This week, some of the CHERIoT team will be at MICRO 2023 presenting the first paper about the CHERIoT platform: [1]. This paper describes the CHERIoT ISA extension and the microarchitectural techniques used to make it fast, with low area overhead.

The paper describes how the same architecture can be supported on cores in two interesting places in the microcontroller design space. Our initial prototype implementation, described in the paper, was based on the Bluespec Flute core. This is a five-stage in-order pipeline that is capable of hiding the latency of some of the more complex operations. Our production-quality core is the CHERIoT Ibex, an area-optimised 2-3 stage pipeline.

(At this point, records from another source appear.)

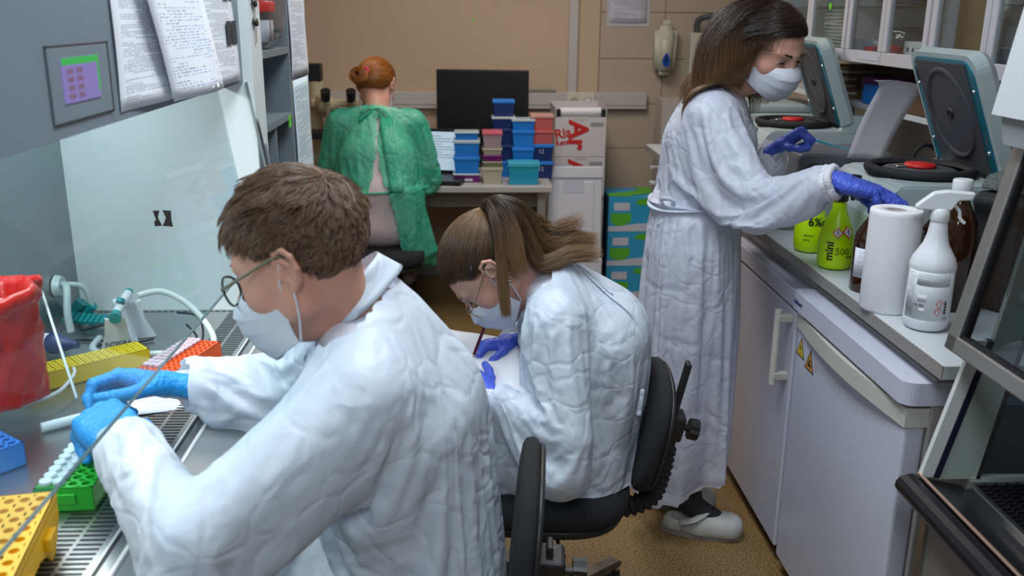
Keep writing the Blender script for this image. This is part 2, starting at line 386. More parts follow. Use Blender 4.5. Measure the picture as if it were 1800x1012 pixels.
hang('paper_sheet', 'printed protocol sheet with blue notes hanging in front on the hood fascia', 1.590, 1.93, .010, .25, PT1, .010, 0, .020, .125)
hang('paper_sheet', 'printed sheet tucked behind the blue-noted protocol beside the hood display', 1.505, 1.80, .013, .25, PT2, .004, 0, .003, .0)
o = hang('paper_sheet', 'printed sheet with two dark gel pictures at the far end of the hood fascia', 1.965, 2.255, .008, .25, PT3, .004, 0, .0025, .045)
mgp = mat('gel_picture', (.05, .05, .06), .6, noise=.6, nscale=60)
for a in (2.19, 2.238):
    for c, d, e in ((.092, .144, .0068), (.19, .235, .0048)): wparent(MB().box(a, a+.042, c, d, e, e+.0007, M=FM).build('gel_picture', mgp), o)
m = thing('key_bunch', 'keys with rounded black heads hanging in the lock of the grey hood fascia', 'keys', FM @ Vector((2.375, .185, .0)))
MB().cyl((0, 0, 0), (.02, 0, 0), .011).build('lock', MCH, m)
for dz, a in ((0.0, 0), (-.045, .3)):
    k = MB(); k.lathe([(.002, -.003), (.017, -.0025), (.018, 0), (.017, .0025), (.002, .003)], n=20, M=Matrix.Translation((.03, .012, dz+.0)) @ Matrix.Rotation(1.4, 4, 'Y') @ Matrix.Diagonal((.6, 1.2, 1, 1)))
    k.build('key_head', MBK, m); MB().box(.028, .030, .006, .014, dz-.05, dz-.01).build('key_blade', MCH, m)
MB().tube([(.02, 0, .05), (.03, .01, .03), (.025, -.005, .01), (.03, .01, -.02)], .002).build('chain', MCH, m)
# ------------------------------------------------ racks and tubes
def holeplate(mb, L, Wd, H, nx, ny, r=.4, depth=None, n=10, mx=0, ox=0, oy=0):
    """block with a grid of round wells, local frame centred, base at z=0"""
    dx = (L-2*mx)/nx; dy = (Wd-2*mx)/ny; rr = r*min(dx, dy); depth = depth or H*.8
    b = .0
    mb.box(-L/2, L/2, -Wd/2, -Wd/2+.0015, 0, H); mb.box(-L/2, L/2, Wd/2-.0015, Wd/2, 0, H); mb.box(-L/2, -L/2+.0015, -Wd/2, Wd/2, 0, H); mb.box(L/2-.0015, L/2, -Wd/2, Wd/2, 0, H); mb.box(-L/2, L/2, -Wd/2, Wd/2, 0, .002)
    for i in range(nx):
        for j in range(ny):
            cx = -L/2+mx+dx*(i+.5); cy = -Wd/2+mx+dy*(j+.5)
            vs = []; fs = []
            for k in range(n):
                a = 2*math.pi*(k+.5)/n; c, s = math.cos(a), math.sin(a); q = max(abs(c), abs(s))
                vs += [(cx+c/q*dx/2, cy+s/q*dy/2, H), (cx+c*rr, cy+s*rr, H), (cx+c*rr*.9, cy+s*rr*.9, H-depth)]
            for k in range(n):
                a, b2 = 3*k, 3*((k+1) % n); fs += [(a, b2, b2+1, a+1), (a+1, b2+1, b2+2, a+2)]
            mb.add(vs, fs)
    if mx:
        for q in ((-L/2, L/2, -Wd/2, -Wd/2+mx), (-L/2, L/2, Wd/2-mx, Wd/2), (-L/2, -L/2+mx, -Wd/2, Wd/2), (L/2-mx, L/2, -Wd/2, Wd/2)): mb.box(*q, H-.001, H)
    return dx, dy
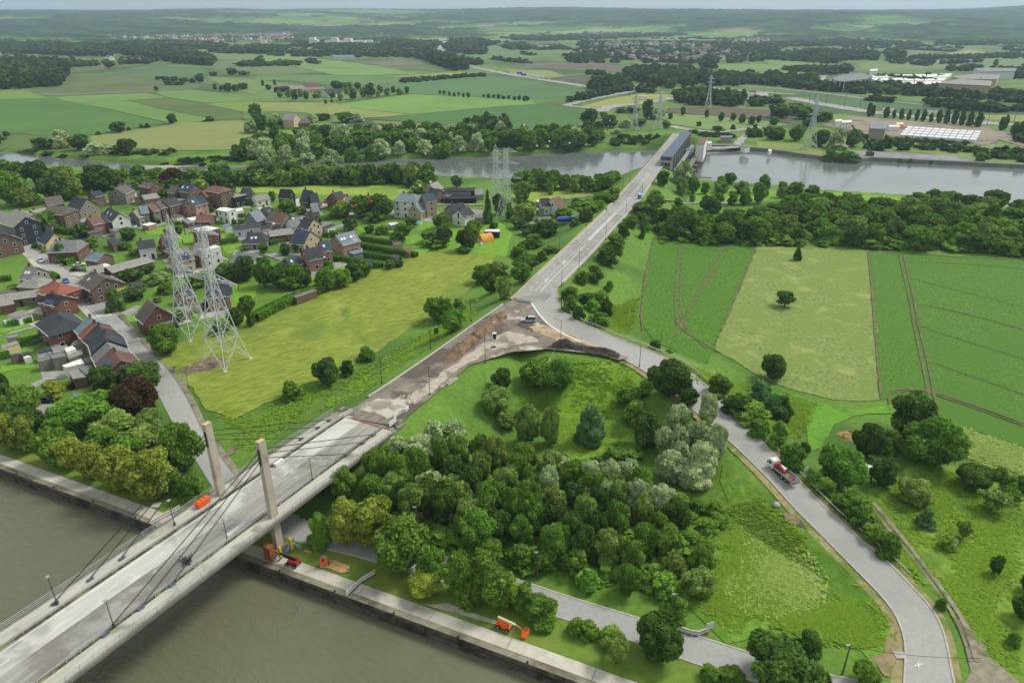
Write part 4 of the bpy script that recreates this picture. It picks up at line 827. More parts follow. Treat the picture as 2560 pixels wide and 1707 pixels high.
# --- along the river
RL = {'oak': 'green riverside tree on the village bank of the river', 'dark': 'dark riverside tree on the village bank of the river', 'birch': 'light riverside tree on the village bank of the river', 'lime': 'bright riverside tree on the village bank of the river'}
boxes(['oak', 'dark', 'birch'], 'a5', [100, 20, 300, 220, 290, 10, 500, 270, 500, 60, 760, 380, 0, 110, 270, 440, 770, 50, 1080, 310, 1080, 80, 1220, 260, 1200, 50, 1360, 200, 380, 160, 620, 400, 120, 230, 350, 440, 0, 0, 110, 120], 'large tree in the dark grove between village and river, upper left', 'grove by the river at left')
boxes('purple', 'a5', [1480, 80, 1690, 235], 'dark round tree between the river and the red-roofed shed'); boxes(['oak', 'dark'], 'a5', [1700, 85, 1890, 225, 1890, 50, 2150, 265, 1340, 90, 1490, 215, 2060, 220, 2165, 325, 2150, 100, 2290, 240, 2270, 95, 2420, 240], 'riverside tree behind the long row of brick houses', 'riverside trees behind the brick houses'); boxes('yel', 'a5', [1795, 185, 1930, 305], 'bright yellow-green tree beside the brick houses')
fill(['oak', 'birch', 'birch', 'dark'], 's', [640, 446, 800, 446, 1000, 446, 1090, 452, 1090, 464, 900, 466, 640, 466], 6.0, (8, 12), (8, 11), RL, 'village bank of the river', seed=21, cap=34)
fill(['lime', 'oak'], 's', [1290, 462, 1400, 466, 1470, 470, 1470, 482, 1290, 476], 5.0, (7, 10), (7, 9), RL, 'village bank of the river', seed=22, cap=20)
fill(['lime', 'oak'], 's', [1480, 470, 1545, 464, 1545, 478, 1490, 482], 5.0, (6, 9), (7, 9), RL, 'village bank of the river', seed=23, cap=8)
FL = {'oak': 'green tree on the far bank of the river', 'dark': 'dark tree on the far bank of the river', 'wwil': 'silvery willow on the far bank of the river'}
fill(['oak', 'oak', 'dark', 'wwil'], 's', [575, 410, 640, 372, 760, 355, 930, 345, 1150, 345, 1300, 345, 1500, 345, 1500, 368, 1340, 378, 1200, 382, 1000, 395, 800, 400], 8.2, (9, 14), (9, 14), FL, 'far river bank', seed=31, cap=110)
boxes(['dark', 'wwil'], 'a1', [290, 1270, 500, 1380, 500, 1195, 660, 1370, 660, 1240, 830, 1390, 780, 1310, 970, 1430, 1070, 1280, 1250, 1430, 960, 1340, 1080, 1410], 'riverside bush tree on the meadow bank at left', 'bush trees on the left meadow bank')
boxes('dark', 'a1', [1020, 1120, 1160, 1225], 'large round field tree between green field and pale meadow'); boxes('dark', 'a1', [1540, 1048, 1622, 1142], 'upright field tree on the pale meadow edge'); boxes('dshrub', 'a1', [1870, 1070, 1970, 1120], 'low wide bush on the pale meadow edge')
boxes('dshrub', 'a1', [1280, 1138, 1320, 1175, 1330, 1128, 1378, 1175, 880, 1205, 930, 1245, 1160, 1165, 1205, 1200, 30, 1205, 95, 1252], 'small bush on the edge of the far green field', 'small field-edge bushes')
boxes(['dark', 'oak', 'wwil'], 'a2', [0, 1040, 110, 1230, -60, 960, 60, 1100, 130, 1040, 230, 1130, 200, 1090, 340, 1180, 110, 1100, 220, 1200, 460, 1035, 570, 1130, 560, 1045, 690, 1110, 740, 1035, 900, 1130, 880, 1040, 990, 1125, 340, 1170, 480, 1260, 480, 1150, 600, 1230, -100, 1100, 20, 1225], 'tree around the pale-roofed farm barn', 'trees around the pale-roofed barn')
boxes('dark', 'a3', [630, 1005, 790, 1165], 'tall dark tree on the far river bank left of the pylons'); boxes(['oak', 'dark', 'wwil'], 'a3', [800, 1030, 880, 1090, 820, 1060, 980, 1180, 980, 1090, 1100, 1175, 1100, 1090, 1230, 1160, 1190, 920, 1290, 1100, 1270, 1000, 1410, 1100, 1370, 1110, 1450, 1180, 730, 1120, 840, 1270, 910, 1180, 1010, 1235, 940, 985, 1050, 1040, 1050, 980, 1180, 1040], 'tree among the pylons on the far river bank', 'trees among the far bank pylons')
boxes('dark', 'a3', [1430, 1040, 1475, 1098, 1545, 985, 1590, 1065, 1765, 1010, 1810, 1085, 1890, 1035, 1945, 1118, 2003, 1040, 2055, 1115, 2072, 1050, 2138, 1138, 2163, 1070, 2230, 1152, 2240, 1060, 2290, 1130], 'round tree in the row along the brown field beyond the river', 'row along the brown field')
boxes('dshrub', 'a3', [1690, 1115, 1735, 1162, 2005, 1140, 2050, 1195, 2210, 1140, 2255, 1195, 1830, 1170, 1960, 1205], 'bush on the light meadow beyond the river', 'bushes on the light meadow')
boxes(['dark', 'oak'], 'a4', [0, 960, 190, 1090, 150, 950, 330, 1060, 420, 1030, 590, 1120, 10, 1075, 100, 1155, 310, 1100, 400, 1170, 250, 980, 420, 1100], 'dark tree in the clump left of the tall right pylon', 'clump left of the right pylon')
boxes(['oak', 'dark', 'wwil'], 'a4', [190, 1150, 330, 1300, 400, 1200, 560, 1350, 540, 1180, 700, 1370, 680, 1190, 850, 1350, 0, 1180, 150, 1290, 560, 1310, 720, 1380], 'tree in the grove right of the tall right pylon', 'grove right of the right pylon')
boxes('shrub', 'a4', [500, 1370, 650, 1470, 640, 1385, 830, 1480, 1190, 1450, 1228, 1478, 1290, 1455, 1325, 1482, 1485, 1470, 1515, 1490, 1900, 1400, 1985, 1485], 'shrub on the concrete bank of the upper basin', 'shrubs on the basin bank')
boxes('poplar', 'a4', [900, 950, 945, 1070, 940, 970, 975, 1070, 1055, 985, 1105, 1085, 1135, 1010, 1167, 1088, 1198, 1000, 1240, 1098, 1270, 1010, 1305, 1105, 1340, 1010, 1378, 1110, 1400, 1005, 1442, 1118, 1473, 1040, 1508, 1122, 1535, 1010, 1585, 1130, 1605, 1010, 1655, 1138, 1675, 1005, 1728, 1145, 1745, 1020, 1795, 1155, 1815, 1025, 1868, 1165, 1893, 1030, 1952, 1172], 'columnar poplar in the row behind the white container rows', 'poplar row', base=.15)
boxes('poplar', 'a4', [2110, 1080, 2165, 1200, 2150, 1060, 2190, 1190, 2225, 1125, 2285, 1240, 2280, 1120, 2345, 1270], 'dark poplar in the clump right of the white containers', 'poplars right of the containers', base=.15)
boxes('dark', 'a4', [1685, 860, 1778, 970], 'rounded tree standing alone by the motorway bank'); boxes('dark', 'a4', [2060, 550, 2105, 622], 'single dark tree behind the grey factory hall', base=.1)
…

Robert Norton-Wright and Kunyan Liu will both be present, so drop by the poster session to chat and attend their talk in session 5A on Wednesday if you’re there!

If you can’t make it, the paper and poster are both online (see below). This paper focuses on the hardware. If you would like to understand the software stack more, we’ve been gradually writing documentation for the RTOS and aim to add more soon.

Full citation

  1. Saar Amar, David Chisnall, Tony Chen, Nathaniel Filardo Wesley, Ben Laurie, Kunyan Liu, Robert Norton, Simon W. Moore, Yucong Tao, Robert N. M. Watson and Hongyan Xia. CHERIoT: Complete Memory Safety for Embedded Devices. proceedings of the 56th IEEE/ACM International Symposium on Microarchitecture, Association for Computing Machinery (2023). [pdf] [poster] [doi]
    BibTeX
    @inproceedings{cheriotmicro2023,
      author = {Amar, Saar and Chisnall, David and Chen, Tony and Wesley, Nathaniel Filardo and Laurie, Ben and Liu, Kunyan and Norton, Robert and Moore, Simon W. and Tao, Yucong and Watson, Robert N. M. and Xia, Hongyan},
      title = {{CHERIoT}: Complete Memory Safety for Embedded Devices},
      doi = {https://doi.org/10.1145/3613424.3614266},
      year = {2023},
      month = oct,
      location = {Toronto, Canada},
      publisher = {Association for Computing Machinery},
      booktitle = {proceedings of the 56th IEEE/ACM International Symposium on Microarchitecture},
      pdf = {papers/2023-micro-cheriot-uarch.pdf},
      poster = {papers/2023-11-31-MIRCRO-CHERIoT-Poster.pdf}
    }
    
    Abstract

    The ubiquity of embedded devices is apparent. The desire for increased functionality and connectivity drives ever larger software stacks, with components from multiple vendors and entities. These stacks should be replete with isolation and memory safety technologies, but existing solutions impinge upon development, unit cost, power, scalability, and/or real-time constraints, limiting their adoption and production-grade deployments. As memory safety vulnerabilities mount, the situation is clearly not tenable and a new approach is needed.

    To slake this need, we present a novel adaptation of the CHERI capability architecture, co-designed with a green-field, security-centric RTOS. It is scaled for embedded systems, is capable of fine-grained software compartmentalization, and provides affordances for full inter-compartment memory safety. We highlight central design decisions and offloads and summarize how our prototype RTOS uses these to enable memory-safe, compartmentalized applications. Unlike many state-of-the-art schemes, our solution deterministically (not probabilistically) eliminates memory safety vulnerabilities while maintaining source-level compatibility. We characterize the power, performance, and area microarchitectural impacts, run microbenchmarks of key facilities, and exhibit the practicality of an end-to-end IoT application. The implementation shows that full memory safety for compartmentalized embedded systems is achievable without violating resource constraints or real-time guarantees, and that hardware assists need not be expensive, intrusive, or power-hungry.